The violence is fueled by two things: income inequality and the prevalence of guns.

Any country with those two factors will have a problem with violence; the fact that the US is the most civilized country among that list (and likely sits atop that list) is what is so damning.

2 comments

The largest single chunk of the violence is just the settling of drug industry business disputes. If the people doing the shooting had badges and got their pay stubs on state letterhead most people here wouldn't blink twice.

Whereas you may lean on an expensive and complicated court system to send an employee of the state to apply violence (or threats thereof) to someone who had wronged you until they right their wrong people in the drug industry has no such luxury since their disputes will not he heard by a court. Likewise they must DIY it. That means home invasions, shootings, etc, etc.

Back before people in these lines of work shot at each other (have you ever tried doing a drive by on horseback with a 6 shooter, doesn't work very well) over these sorts of disputes people would round up friends and beat each other up or people would torch houses.
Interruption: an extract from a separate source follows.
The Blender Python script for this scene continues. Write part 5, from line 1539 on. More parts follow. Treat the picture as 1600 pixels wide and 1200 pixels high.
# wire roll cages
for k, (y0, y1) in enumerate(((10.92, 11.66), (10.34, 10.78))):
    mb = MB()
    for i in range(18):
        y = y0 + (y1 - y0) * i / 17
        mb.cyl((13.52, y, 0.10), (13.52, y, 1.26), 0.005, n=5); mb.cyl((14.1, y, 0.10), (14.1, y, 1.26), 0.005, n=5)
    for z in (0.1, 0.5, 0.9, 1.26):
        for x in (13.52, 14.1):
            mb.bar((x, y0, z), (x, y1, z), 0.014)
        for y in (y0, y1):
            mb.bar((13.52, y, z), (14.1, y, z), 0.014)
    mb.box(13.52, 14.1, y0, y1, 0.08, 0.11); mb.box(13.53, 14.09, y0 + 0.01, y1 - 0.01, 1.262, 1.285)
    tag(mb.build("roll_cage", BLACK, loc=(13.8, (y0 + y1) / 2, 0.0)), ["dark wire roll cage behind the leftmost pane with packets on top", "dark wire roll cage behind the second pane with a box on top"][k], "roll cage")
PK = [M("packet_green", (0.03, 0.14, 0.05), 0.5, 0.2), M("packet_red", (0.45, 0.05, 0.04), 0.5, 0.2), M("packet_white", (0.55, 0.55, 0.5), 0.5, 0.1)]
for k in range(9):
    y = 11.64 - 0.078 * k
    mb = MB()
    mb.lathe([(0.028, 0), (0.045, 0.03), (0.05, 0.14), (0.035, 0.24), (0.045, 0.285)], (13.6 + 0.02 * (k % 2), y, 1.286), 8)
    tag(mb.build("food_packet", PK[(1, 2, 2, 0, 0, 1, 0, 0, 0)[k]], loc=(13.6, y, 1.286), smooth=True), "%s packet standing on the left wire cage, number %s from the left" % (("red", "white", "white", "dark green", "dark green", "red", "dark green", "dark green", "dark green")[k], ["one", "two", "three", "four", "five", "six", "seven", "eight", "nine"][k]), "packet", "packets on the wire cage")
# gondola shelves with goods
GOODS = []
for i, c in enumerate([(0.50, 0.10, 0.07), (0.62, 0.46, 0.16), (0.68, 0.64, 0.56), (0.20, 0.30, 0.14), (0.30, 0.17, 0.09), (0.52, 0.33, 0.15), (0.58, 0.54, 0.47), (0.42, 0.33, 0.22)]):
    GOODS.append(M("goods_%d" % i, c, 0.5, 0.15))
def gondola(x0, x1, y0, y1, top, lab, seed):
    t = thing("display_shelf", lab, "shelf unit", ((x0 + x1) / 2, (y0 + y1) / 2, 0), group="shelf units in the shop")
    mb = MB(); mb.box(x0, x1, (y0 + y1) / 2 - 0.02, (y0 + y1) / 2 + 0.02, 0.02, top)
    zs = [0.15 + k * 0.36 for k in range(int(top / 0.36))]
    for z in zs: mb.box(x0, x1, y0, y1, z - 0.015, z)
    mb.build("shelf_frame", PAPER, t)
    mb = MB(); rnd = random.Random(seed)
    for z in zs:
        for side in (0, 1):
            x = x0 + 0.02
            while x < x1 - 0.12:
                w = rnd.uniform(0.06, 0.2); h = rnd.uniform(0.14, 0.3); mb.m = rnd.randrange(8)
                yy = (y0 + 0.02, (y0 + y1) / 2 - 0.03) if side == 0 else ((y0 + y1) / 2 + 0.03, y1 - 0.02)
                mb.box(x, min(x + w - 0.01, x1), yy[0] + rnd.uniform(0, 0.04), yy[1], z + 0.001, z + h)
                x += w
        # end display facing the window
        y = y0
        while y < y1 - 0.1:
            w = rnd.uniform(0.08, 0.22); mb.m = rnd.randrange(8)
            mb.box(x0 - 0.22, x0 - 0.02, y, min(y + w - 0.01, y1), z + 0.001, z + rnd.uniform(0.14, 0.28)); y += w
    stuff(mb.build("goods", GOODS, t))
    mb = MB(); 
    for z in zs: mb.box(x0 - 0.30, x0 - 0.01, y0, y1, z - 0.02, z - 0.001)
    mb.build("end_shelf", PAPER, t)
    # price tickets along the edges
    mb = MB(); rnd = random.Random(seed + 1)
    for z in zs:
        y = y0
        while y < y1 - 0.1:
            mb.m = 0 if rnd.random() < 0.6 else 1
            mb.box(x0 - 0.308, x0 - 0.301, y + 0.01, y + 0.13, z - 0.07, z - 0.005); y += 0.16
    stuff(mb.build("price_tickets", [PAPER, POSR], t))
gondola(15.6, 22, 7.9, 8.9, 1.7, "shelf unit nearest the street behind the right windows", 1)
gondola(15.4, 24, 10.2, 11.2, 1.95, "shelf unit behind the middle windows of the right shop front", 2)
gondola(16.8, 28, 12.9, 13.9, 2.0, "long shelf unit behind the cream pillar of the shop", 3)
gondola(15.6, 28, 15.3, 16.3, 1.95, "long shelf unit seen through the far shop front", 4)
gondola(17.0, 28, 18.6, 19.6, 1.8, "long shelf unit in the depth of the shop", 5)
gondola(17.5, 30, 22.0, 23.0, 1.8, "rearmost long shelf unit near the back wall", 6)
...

Bringing our massive illegal economy out of the shadows would clean up a huge fraction of the violence by replacing a lot of it with threat of state violence. See prohibition for an example of the reverse case.

> Can you provide a source for assertion?

I was thinking of Indonesia, only because I lived there for a while, but those are factors in nearly every country.

> The violence is fueled by two things: income inequality and the prevalence of guns.

I don't think either of these are what cause the violence (maybe they throw fuel on the fire as you're saying though). People can be just as violent without weapons, and just as greedy when they are on the top. They just become more dangerous with money, guns, and lawyers.